Whether in her fiction or non-fiction, the author never fails to name the system, to point at perpetrators. “With a mainstream society long used to exploiting them, a bureaucracy that is, at best, indifferent to their problems, and political parties mainly interested in mobilizing their votes, the largely illiterate and numerically few tribals can do little,” she writes in her essay, Land Alienation Among Tribals.
Even when she recreates revolutionary history, as in Titu Mir, she’s asserting a politics of solidarity cutting across religion and caste, grounded in shared exploitation. “I believe unshakeably that the poor weavers, both Hindu and Muslims, the farmers, cotton ginners, fabric dyers… will definitely respond to your call… Our fight is against injustice of all kinds, against all torture and oppression.” The moral universe of her work is organized around the line between the needful and the needless, the oppressed and those who benefit from oppression.
Mahasweta Devi’s activism and her writing were never separate practices. From founding bonded-labour unions to editing Bortika to letting rickshaw pullers and Adivasis author their narratives, she refused to accept a world where certain lives exist just to be exploited and forgotten.
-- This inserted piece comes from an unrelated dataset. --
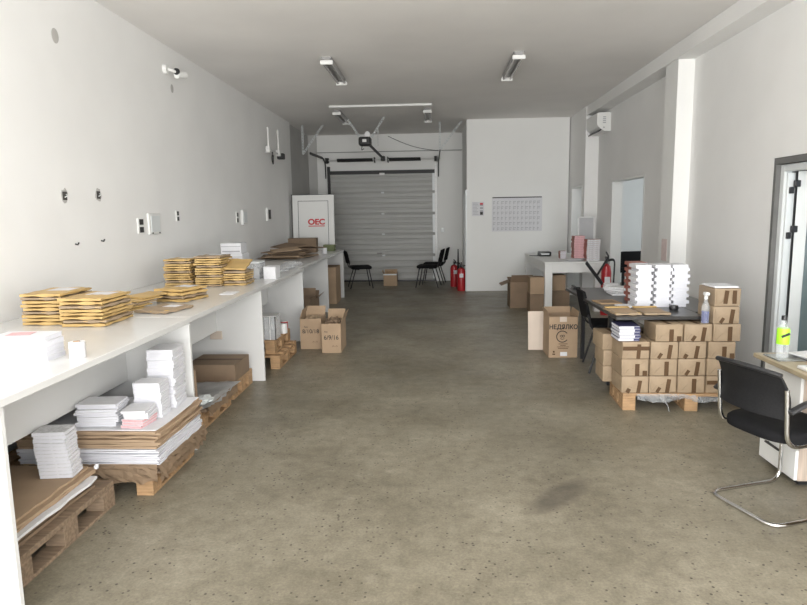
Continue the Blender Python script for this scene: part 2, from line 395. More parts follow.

For six decades, she wrote as if the nation were standing trial. The evidence is overwhelming. The verdict is clear. What remains is the question she leaves behind, unanswered and unanswerable: What kind of country requires this — this erasure, this cruelty, this apathy, this endless conversion of human beings into waste — just to function? And if this is what it takes, what exactly are we trying to save?